Monday, March 23, 2020

YOU KNOW WHERE YOU STAND


It usually doesn’t take a rocket scientist or even a five-year-old to help you understand just where you stand in someone else’s life, let alone your own. For example: for the past several years I have been supplying on Sundays at a church in Ohio (whose name and location will not be given to protect the guilty). Arlena usually accompanies me. But on the Sundays she plays hooky, as she calls it, when I enter the parish hall carrying my vestments and Arlena is not to be seen, I am greeted by, “Where’s your wife?” and not by, “It’s good to see you!”

Then on the Sundays she is with me, while I am vesting and preparing for the service, she is talking with those gathered in the hall sharing a pre-Eucharist cup of coffee and conversation. On the way home after church, she asks what I learned. My usual response is, “nothing”. Then she proceeds to tell me what she learned about what is going on everyone else’s lives. And I thought I was the one who should be in on the news! Then to really put icing on the cake, a holiday card came in the mail from one of the parishioners addressed to “Mr. and Mrs. Arlena Pugliese”. I know where I stand.

But I am not alone. The other day our youngest daughter, Tracy, went to her son Carter’s pre-school to pick him up early. He wasn’t ready to go home but she insisted. When he asked her why he had to leave, she said, “Because I’m he boss!” To which Carter replied, “No you’re not. Dad’s the boss.” Tracy knows how I feel.

Humility is great for the soul and we all need a good dose of it on occasion. Thankfully, most of the time when we get hit over the head with it, we can simply smile knowing that there was no intent to harm or hurt. It is what it is. The people in that little church simply love my wife and I know they love me too. It’s mutual which is why we love being with them when they need my priestly services and Arlena’s loving ear. And my guess is that Carter was just giving his mom a silly shot in the ribs with his response.

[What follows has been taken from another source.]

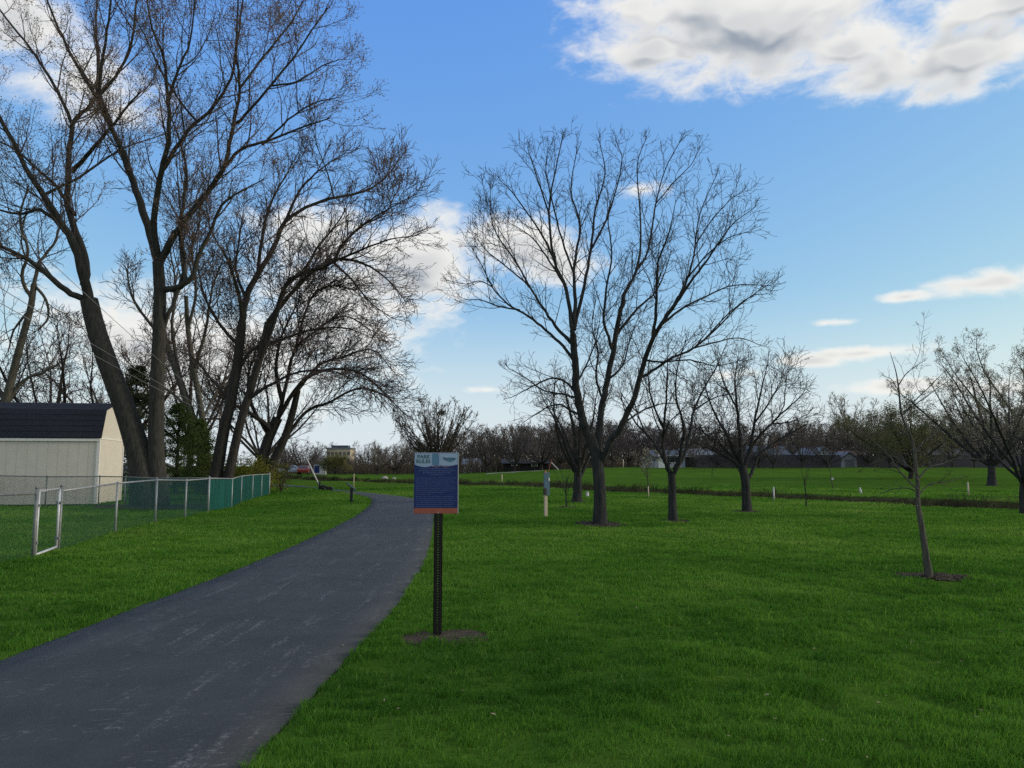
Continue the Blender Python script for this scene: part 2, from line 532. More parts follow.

Sometimes, of course, we need a real shot in the ribs, one that hurts, because we need to be taken down a peg. Our pride has gotten in the way, separated us from others, whether we realized it or not or even intended it to be that way. But someone or something had to or we would have done even more damage to our relationship with another or others. The sad part is that sometimes that jab in the ribs came too late. The damage was done and the break was not reparable.

It’s easy to get a big head. Our egos love to be assuaged and the more often the better. There is nothing wrong with being complimented for a job well done or an action that is truly loving and unselfish. But all that needs to be kept in perspective, that being that the gifts others in appreciate in us have been given to us to be used in love and service for them and not simply a boost to our pride. It’s always good to be reminded on occasion by people who love us just where we stand.